++++ SUPPLIED INFORMATION ++++

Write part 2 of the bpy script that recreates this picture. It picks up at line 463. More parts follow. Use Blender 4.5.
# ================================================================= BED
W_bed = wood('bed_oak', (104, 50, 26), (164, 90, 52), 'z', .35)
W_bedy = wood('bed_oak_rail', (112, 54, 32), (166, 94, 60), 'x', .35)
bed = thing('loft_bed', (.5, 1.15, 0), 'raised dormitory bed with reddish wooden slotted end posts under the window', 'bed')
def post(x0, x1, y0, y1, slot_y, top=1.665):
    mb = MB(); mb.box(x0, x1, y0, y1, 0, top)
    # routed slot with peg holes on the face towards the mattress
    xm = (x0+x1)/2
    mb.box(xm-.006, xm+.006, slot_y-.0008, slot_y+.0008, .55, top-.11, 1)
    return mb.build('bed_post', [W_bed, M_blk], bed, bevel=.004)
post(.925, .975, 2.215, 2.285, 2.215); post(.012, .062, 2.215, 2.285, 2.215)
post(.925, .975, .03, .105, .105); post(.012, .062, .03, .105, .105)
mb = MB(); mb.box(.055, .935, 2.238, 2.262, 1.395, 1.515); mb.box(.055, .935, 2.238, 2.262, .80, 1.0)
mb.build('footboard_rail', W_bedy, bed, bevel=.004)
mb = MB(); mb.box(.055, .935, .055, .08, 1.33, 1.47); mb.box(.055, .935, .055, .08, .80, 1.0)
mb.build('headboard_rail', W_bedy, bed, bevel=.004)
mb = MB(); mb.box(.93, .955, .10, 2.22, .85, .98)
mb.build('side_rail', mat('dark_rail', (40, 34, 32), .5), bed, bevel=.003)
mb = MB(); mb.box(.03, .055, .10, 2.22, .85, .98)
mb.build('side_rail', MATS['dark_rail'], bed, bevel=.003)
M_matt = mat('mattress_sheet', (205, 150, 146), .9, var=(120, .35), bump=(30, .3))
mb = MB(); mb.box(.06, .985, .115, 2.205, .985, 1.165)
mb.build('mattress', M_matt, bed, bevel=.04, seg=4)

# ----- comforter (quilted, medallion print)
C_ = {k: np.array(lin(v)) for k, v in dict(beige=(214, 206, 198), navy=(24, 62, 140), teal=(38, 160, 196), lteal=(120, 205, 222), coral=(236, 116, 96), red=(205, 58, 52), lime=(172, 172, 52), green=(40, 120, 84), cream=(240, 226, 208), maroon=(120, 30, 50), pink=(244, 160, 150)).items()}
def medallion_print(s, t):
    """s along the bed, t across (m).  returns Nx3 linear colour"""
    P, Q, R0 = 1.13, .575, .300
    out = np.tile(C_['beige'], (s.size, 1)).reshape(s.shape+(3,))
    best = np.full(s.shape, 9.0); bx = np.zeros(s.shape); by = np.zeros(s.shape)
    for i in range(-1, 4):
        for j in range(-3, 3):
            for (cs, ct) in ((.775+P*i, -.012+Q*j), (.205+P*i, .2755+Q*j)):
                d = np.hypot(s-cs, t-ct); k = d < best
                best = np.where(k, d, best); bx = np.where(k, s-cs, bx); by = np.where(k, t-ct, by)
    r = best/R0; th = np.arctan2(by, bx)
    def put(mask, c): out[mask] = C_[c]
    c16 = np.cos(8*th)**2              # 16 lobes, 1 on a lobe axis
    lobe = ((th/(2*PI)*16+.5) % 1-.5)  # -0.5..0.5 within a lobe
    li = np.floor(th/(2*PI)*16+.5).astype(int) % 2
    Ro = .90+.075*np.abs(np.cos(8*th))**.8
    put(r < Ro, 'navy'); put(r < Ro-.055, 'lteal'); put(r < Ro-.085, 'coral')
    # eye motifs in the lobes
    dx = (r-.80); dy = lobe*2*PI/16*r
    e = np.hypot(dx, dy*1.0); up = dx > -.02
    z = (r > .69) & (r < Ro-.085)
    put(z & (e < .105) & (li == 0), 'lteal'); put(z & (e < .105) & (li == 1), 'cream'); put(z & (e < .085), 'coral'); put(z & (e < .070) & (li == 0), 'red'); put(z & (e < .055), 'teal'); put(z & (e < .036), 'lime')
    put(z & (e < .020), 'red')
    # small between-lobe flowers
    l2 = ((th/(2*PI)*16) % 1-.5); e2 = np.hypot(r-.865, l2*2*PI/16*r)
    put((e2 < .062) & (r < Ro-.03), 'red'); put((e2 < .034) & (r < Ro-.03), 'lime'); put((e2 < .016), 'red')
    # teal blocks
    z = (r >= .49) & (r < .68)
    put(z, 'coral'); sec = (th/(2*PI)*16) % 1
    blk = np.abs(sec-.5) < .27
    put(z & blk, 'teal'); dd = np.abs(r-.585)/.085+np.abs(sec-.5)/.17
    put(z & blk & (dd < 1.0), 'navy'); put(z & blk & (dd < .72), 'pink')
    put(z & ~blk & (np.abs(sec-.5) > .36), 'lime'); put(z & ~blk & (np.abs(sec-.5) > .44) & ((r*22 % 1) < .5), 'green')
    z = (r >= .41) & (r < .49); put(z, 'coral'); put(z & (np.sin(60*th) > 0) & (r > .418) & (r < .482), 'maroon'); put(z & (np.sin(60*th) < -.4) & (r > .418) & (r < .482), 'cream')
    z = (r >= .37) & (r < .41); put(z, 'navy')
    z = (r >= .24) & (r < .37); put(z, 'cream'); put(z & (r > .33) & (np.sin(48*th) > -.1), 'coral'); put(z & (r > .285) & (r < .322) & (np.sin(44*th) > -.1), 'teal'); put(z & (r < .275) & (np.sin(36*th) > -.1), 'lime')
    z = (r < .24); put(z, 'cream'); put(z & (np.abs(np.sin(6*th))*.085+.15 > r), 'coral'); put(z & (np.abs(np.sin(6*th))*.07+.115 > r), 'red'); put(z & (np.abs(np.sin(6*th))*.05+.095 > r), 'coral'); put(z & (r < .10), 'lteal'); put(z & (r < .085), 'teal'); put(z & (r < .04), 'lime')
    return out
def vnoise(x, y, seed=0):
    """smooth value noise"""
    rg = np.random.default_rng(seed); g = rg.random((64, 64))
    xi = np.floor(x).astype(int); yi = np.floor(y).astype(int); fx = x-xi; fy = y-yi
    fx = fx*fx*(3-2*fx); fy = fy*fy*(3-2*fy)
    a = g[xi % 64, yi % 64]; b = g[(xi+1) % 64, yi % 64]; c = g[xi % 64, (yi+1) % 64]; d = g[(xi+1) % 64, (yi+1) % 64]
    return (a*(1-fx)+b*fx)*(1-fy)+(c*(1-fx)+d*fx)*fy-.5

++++

Write each line above out exactly.

Write part 2 of the bpy script that recreates this picture. It picks up at line 463. More parts follow. Use Blender 4.5.
# ================================================================= BED
W_bed = wood('bed_oak', (104, 50, 26), (164, 90, 52), 'z', .35)
W_bedy = wood('bed_oak_rail', (112, 54, 32), (166, 94, 60), 'x', .35)
bed = thing('loft_bed', (.5, 1.15, 0), 'raised dormitory bed with reddish wooden slotted end posts under the window', 'bed')
def post(x0, x1, y0, y1, slot_y, top=1.665):
    mb = MB(); mb.box(x0, x1, y0, y1, 0, top)
    # routed slot with peg holes on the face towards the mattress
    xm = (x0+x1)/2
    mb.box(xm-.006, xm+.006, slot_y-.0008, slot_y+.0008, .55, top-.11, 1)
    return mb.build('bed_post', [W_bed, M_blk], bed, bevel=.004)
post(.925, .975, 2.215, 2.285, 2.215); post(.012, .062, 2.215, 2.285, 2.215)
post(.925, .975, .03, .105, .105); post(.012, .062, .03, .105, .105)
mb = MB(); mb.box(.055, .935, 2.238, 2.262, 1.395, 1.515); mb.box(.055, .935, 2.238, 2.262, .80, 1.0)
mb.build('footboard_rail', W_bedy, bed, bevel=.004)
mb = MB(); mb.box(.055, .935, .055, .08, 1.33, 1.47); mb.box(.055, .935, .055, .08, .80, 1.0)
mb.build('headboard_rail', W_bedy, bed, bevel=.004)
mb = MB(); mb.box(.93, .955, .10, 2.22, .85, .98)
mb.build('side_rail', mat('dark_rail', (40, 34, 32), .5), bed, bevel=.003)
mb = MB(); mb.box(.03, .055, .10, 2.22, .85, .98)
mb.build('side_rail', MATS['dark_rail'], bed, bevel=.003)
M_matt = mat('mattress_sheet', (205, 150, 146), .9, var=(120, .35), bump=(30, .3))
mb = MB(); mb.box(.06, .985, .115, 2.205, .985, 1.165)
mb.build('mattress', M_matt, bed, bevel=.04, seg=4)

# ----- comforter (quilted, medallion print)
C_ = {k: np.array(lin(v)) for k, v in dict(beige=(214, 206, 198), navy=(24, 62, 140), teal=(38, 160, 196), lteal=(120, 205, 222), coral=(236, 116, 96), red=(205, 58, 52), lime=(172, 172, 52), green=(40, 120, 84), cream=(240, 226, 208), maroon=(120, 30, 50), pink=(244, 160, 150)).items()}
def medallion_print(s, t):
    """s along the bed, t across (m).  returns Nx3 linear colour"""
    P, Q, R0 = 1.13, .575, .300
    out = np.tile(C_['beige'], (s.size, 1)).reshape(s.shape+(3,))
    best = np.full(s.shape, 9.0); bx = np.zeros(s.shape); by = np.zeros(s.shape)
    for i in range(-1, 4):
        for j in range(-3, 3):
            for (cs, ct) in ((.775+P*i, -.012+Q*j), (.205+P*i, .2755+Q*j)):
                d = np.hypot(s-cs, t-ct); k = d < best
                best = np.where(k, d, best); bx = np.where(k, s-cs, bx); by = np.where(k, t-ct, by)
    r = best/R0; th = np.arctan2(by, bx)
    def put(mask, c): out[mask] = C_[c]
    c16 = np.cos(8*th)**2              # 16 lobes, 1 on a lobe axis
    lobe = ((th/(2*PI)*16+.5) % 1-.5)  # -0.5..0.5 within a lobe
    li = np.floor(th/(2*PI)*16+.5).astype(int) % 2
    Ro = .90+.075*np.abs(np.cos(8*th))**.8
    put(r < Ro, 'navy'); put(r < Ro-.055, 'lteal'); put(r < Ro-.085, 'coral')
    # eye motifs in the lobes
    dx = (r-.80); dy = lobe*2*PI/16*r
    e = np.hypot(dx, dy*1.0); up = dx > -.02
    z = (r > .69) & (r < Ro-.085)
    put(z & (e < .105) & (li == 0), 'lteal'); put(z & (e < .105) & (li == 1), 'cream'); put(z & (e < .085), 'coral'); put(z & (e < .070) & (li == 0), 'red'); put(z & (e < .055), 'teal'); put(z & (e < .036), 'lime')
    put(z & (e < .020), 'red')
    # small between-lobe flowers
    l2 = ((th/(2*PI)*16) % 1-.5); e2 = np.hypot(r-.865, l2*2*PI/16*r)
    put((e2 < .062) & (r < Ro-.03), 'red'); put((e2 < .034) & (r < Ro-.03), 'lime'); put((e2 < .016), 'red')
    # teal blocks
    z = (r >= .49) & (r < .68)
    put(z, 'coral'); sec = (th/(2*PI)*16) % 1
    blk = np.abs(sec-.5) < .27
    put(z & blk, 'teal'); dd = np.abs(r-.585)/.085+np.abs(sec-.5)/.17
    put(z & blk & (dd < 1.0), 'navy'); put(z & blk & (dd < .72), 'pink')
    put(z & ~blk & (np.abs(sec-.5) > .36), 'lime'); put(z & ~blk & (np.abs(sec-.5) > .44) & ((r*22 % 1) < .5), 'green')
    z = (r >= .41) & (r < .49); put(z, 'coral'); put(z & (np.sin(60*th) > 0) & (r > .418) & (r < .482), 'maroon'); put(z & (np.sin(60*th) < -.4) & (r > .418) & (r < .482), 'cream')
    z = (r >= .37) & (r < .41); put(z, 'navy')
    z = (r >= .24) & (r < .37); put(z, 'cream'); put(z & (r > .33) & (np.sin(48*th) > -.1), 'coral'); put(z & (r > .285) & (r < .322) & (np.sin(44*th) > -.1), 'teal'); put(z & (r < .275) & (np.sin(36*th) > -.1), 'lime')
    z = (r < .24); put(z, 'cream'); put(z & (np.abs(np.sin(6*th))*.085+.15 > r), 'coral'); put(z & (np.abs(np.sin(6*th))*.07+.115 > r), 'red'); put(z & (np.abs(np.sin(6*th))*.05+.095 > r), 'coral'); put(z & (r < .10), 'lteal'); put(z & (r < .085), 'teal'); put(z & (r < .04), 'lime')
    return out
def vnoise(x, y, seed=0):
    """smooth value noise"""
    rg = np.random.default_rng(seed); g = rg.random((64, 64))
    xi = np.floor(x).astype(int); yi = np.floor(y).astype(int); fx = x-xi; fy = y-yi
    fx = fx*fx*(3-2*fx); fy = fy*fy*(3-2*fy)
    a = g[xi % 64, yi % 64]; b = g[(xi+1) % 64, yi % 64]; c = g[xi % 64, (yi+1) % 64]; d = g[(xi+1) % 64, (yi+1) % 64]
    return (a*(1-fx)+b*fx)*(1-fy)+(c*(1-fx)+d*fx)*fy-.5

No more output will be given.